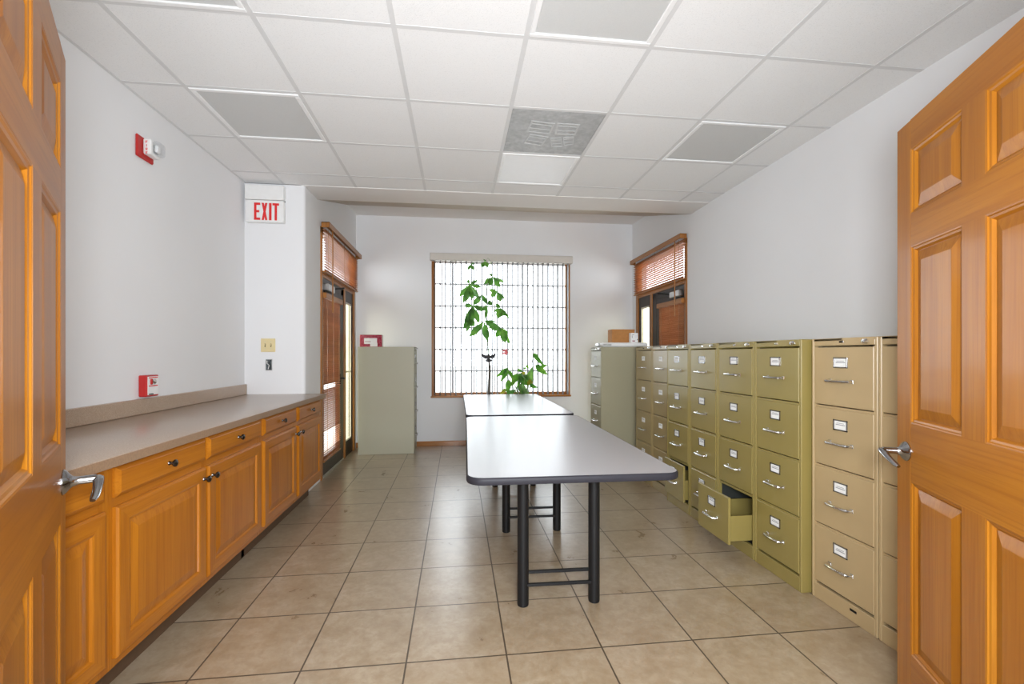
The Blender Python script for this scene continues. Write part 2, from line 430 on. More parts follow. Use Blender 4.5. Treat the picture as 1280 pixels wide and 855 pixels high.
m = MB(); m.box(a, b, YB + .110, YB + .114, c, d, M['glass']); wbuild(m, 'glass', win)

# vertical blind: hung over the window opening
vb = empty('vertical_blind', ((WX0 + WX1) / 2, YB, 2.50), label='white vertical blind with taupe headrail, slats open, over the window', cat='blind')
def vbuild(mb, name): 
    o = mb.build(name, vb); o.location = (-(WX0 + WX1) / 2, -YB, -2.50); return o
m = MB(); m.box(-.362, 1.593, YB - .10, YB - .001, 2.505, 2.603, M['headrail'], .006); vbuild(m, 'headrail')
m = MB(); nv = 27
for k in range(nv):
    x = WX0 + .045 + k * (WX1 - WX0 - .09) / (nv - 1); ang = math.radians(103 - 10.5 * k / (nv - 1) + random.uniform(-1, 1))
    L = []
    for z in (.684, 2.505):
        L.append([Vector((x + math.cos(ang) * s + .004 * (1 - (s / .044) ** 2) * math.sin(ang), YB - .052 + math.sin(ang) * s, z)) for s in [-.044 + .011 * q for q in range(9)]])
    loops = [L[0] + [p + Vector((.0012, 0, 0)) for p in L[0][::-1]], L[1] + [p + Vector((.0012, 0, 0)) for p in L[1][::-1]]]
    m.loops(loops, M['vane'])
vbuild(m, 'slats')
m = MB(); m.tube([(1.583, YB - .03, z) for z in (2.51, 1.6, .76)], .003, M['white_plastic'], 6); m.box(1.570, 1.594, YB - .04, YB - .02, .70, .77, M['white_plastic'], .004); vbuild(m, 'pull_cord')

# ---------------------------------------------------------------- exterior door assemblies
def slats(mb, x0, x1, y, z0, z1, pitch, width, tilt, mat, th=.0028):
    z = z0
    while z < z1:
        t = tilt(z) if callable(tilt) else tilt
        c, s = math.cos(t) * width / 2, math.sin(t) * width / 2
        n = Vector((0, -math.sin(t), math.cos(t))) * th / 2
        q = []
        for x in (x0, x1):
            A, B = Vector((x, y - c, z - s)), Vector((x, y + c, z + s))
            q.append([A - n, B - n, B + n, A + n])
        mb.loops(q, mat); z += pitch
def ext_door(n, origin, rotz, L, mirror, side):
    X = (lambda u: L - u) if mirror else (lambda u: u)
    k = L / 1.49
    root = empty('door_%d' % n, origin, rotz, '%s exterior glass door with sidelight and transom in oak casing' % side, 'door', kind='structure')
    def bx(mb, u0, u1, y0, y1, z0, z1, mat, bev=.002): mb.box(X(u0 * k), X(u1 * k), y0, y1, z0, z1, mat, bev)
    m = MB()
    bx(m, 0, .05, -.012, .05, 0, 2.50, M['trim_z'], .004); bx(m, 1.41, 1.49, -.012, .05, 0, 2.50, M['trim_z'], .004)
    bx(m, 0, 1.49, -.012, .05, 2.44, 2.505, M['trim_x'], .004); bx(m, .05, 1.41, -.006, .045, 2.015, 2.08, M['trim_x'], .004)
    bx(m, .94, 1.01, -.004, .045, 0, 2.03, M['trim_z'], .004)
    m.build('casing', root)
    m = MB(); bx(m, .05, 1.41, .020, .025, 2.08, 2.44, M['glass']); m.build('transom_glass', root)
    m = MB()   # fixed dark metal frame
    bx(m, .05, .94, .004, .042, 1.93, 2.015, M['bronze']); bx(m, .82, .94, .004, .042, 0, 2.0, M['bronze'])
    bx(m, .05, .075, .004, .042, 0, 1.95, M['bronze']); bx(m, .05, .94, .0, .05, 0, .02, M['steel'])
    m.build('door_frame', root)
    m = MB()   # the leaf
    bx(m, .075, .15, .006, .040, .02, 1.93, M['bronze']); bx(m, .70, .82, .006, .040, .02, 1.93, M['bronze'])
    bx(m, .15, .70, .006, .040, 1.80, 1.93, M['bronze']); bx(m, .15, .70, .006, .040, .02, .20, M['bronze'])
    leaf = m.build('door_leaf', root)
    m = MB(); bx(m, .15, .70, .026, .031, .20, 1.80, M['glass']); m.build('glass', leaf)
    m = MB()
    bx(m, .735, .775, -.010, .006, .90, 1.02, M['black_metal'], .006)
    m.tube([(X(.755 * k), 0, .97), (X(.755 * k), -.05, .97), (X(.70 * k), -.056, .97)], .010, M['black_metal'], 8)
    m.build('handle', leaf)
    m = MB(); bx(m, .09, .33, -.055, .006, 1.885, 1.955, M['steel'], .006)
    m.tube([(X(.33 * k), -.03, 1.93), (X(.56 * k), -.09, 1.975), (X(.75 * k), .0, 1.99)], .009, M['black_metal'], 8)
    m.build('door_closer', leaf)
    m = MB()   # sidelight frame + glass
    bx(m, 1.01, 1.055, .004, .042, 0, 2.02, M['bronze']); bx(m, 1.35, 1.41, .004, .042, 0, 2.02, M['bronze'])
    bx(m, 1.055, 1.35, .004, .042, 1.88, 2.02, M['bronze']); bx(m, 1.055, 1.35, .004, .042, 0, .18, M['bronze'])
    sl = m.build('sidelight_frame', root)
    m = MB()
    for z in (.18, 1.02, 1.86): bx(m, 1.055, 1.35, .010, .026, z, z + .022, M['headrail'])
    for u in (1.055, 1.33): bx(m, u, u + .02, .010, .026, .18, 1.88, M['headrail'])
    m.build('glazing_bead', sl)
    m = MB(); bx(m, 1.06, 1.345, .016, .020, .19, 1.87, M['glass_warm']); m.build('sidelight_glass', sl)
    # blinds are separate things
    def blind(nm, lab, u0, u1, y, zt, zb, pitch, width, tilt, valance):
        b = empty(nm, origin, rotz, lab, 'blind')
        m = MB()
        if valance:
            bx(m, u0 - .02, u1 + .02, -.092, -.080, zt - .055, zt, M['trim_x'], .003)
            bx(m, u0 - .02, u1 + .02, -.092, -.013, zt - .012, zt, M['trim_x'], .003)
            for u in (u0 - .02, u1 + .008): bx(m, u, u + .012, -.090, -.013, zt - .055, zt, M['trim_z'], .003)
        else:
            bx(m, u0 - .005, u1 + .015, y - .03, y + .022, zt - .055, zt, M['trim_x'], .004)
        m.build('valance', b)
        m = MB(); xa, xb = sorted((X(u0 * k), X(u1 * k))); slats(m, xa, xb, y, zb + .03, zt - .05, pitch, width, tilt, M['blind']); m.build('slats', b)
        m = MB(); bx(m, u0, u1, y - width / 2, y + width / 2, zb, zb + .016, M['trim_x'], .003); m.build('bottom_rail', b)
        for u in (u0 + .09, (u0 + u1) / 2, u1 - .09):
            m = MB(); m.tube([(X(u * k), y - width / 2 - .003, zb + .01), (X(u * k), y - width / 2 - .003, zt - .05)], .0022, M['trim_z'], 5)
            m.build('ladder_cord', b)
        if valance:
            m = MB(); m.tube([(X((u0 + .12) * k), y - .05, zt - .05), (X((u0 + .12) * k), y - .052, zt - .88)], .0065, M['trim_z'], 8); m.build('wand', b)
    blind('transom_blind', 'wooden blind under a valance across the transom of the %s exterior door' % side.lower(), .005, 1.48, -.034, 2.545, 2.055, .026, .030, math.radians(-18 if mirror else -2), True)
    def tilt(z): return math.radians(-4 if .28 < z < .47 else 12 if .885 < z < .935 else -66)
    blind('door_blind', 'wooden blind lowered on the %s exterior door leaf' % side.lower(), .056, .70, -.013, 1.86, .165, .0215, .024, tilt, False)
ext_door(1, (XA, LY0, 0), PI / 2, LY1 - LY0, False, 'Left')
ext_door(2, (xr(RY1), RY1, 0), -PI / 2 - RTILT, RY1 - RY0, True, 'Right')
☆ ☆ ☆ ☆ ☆
What you have to do. Only a number is wanted: how many lines above include "loops"?

Solution for this exercise. 3